Thereafter, when the President transmits to the President pro tempore of the Senate and the Speaker of the House of Representatives his written declaration that no inability exists, he shall resume the powers and duties of his office unless the Vice President and a majority of either the principal officers of the executive department or of such other body as Congress may by law provide, transmit within four days to the President pro tempore of the Senate and the Speaker of the House of Representatives their written declaration that the President is unable to discharge the powers and duties of his office. Thereupon Congress shall decide the issue, assembling within forty-eight hours for that purpose if not in session. If the Congress, within twenty-one days after receipt of the latter written declaration, or, if Congress is not in session, within twenty-one days after Congress is required to assemble, determines by two-thirds vote of both Houses that the President is unable to discharge the powers and duties of his office, the Vice President shall continue to discharge the same as Acting President; otherwise, the President shall resume the powers and duties of his office.

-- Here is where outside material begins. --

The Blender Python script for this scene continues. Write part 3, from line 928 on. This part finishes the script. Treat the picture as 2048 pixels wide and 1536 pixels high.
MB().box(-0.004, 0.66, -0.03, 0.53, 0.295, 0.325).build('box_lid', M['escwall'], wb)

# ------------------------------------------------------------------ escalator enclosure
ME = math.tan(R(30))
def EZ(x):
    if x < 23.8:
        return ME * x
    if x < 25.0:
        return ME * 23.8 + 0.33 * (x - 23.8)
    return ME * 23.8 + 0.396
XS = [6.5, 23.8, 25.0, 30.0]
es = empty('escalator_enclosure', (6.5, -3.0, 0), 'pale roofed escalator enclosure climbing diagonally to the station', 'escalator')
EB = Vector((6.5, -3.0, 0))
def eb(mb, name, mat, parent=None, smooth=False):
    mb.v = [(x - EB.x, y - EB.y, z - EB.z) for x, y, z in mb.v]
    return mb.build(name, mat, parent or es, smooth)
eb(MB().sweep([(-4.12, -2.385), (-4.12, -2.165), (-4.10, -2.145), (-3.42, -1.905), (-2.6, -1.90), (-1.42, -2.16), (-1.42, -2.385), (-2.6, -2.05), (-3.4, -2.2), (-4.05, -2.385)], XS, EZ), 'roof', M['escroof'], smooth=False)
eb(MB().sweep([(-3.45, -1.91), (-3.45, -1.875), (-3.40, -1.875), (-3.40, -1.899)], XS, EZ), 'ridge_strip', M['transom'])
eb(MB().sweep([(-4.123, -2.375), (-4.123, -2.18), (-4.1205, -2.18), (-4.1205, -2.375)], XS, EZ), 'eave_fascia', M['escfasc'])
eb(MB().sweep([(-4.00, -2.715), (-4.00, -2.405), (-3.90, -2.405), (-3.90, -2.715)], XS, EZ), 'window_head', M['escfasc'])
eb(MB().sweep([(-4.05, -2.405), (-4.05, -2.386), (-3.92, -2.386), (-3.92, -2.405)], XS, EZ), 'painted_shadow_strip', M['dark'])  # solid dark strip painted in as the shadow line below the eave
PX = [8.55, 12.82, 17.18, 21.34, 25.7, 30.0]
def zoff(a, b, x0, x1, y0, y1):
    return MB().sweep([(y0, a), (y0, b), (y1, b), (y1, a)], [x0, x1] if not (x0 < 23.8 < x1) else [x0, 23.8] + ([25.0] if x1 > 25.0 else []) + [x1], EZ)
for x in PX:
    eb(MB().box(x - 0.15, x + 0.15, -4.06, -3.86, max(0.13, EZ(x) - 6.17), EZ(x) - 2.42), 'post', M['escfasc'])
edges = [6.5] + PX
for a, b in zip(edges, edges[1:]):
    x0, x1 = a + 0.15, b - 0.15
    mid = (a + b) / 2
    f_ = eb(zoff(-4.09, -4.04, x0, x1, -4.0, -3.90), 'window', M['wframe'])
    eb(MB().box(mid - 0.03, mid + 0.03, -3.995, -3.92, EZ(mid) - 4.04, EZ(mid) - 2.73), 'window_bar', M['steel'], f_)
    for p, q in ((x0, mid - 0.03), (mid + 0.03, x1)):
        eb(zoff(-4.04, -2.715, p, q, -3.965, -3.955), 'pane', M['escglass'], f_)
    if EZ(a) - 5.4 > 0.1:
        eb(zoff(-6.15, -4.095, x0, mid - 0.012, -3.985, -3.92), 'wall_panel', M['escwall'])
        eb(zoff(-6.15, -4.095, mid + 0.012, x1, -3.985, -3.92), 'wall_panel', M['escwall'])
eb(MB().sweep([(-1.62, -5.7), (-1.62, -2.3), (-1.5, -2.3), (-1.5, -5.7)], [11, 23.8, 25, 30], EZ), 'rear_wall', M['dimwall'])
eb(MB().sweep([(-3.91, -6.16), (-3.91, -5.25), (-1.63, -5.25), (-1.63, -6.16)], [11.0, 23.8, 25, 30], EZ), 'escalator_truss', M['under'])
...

If anything, the indictment of a sitting president would force Congress to act upon articles of impeachment. Either way, the argument that the president of the United States is immune from criminal prosecution is not spelled out in the U.S. Constitution, nor has it ever been challenged in the courts.
I am not a legal expert, nor am I a constitutional scholar. But I do know injustice when I see it. The Justice Department failed to act in 1973 against Richard M. Nixon for the crimes he committed; in fact, it took the coward’s way out with its memo about not indicting the president because of the spectacle it would create. The Justice Department is again failing to act in the case of Donald J. Trump, who has clearly committed crimes while occupying the office of the president.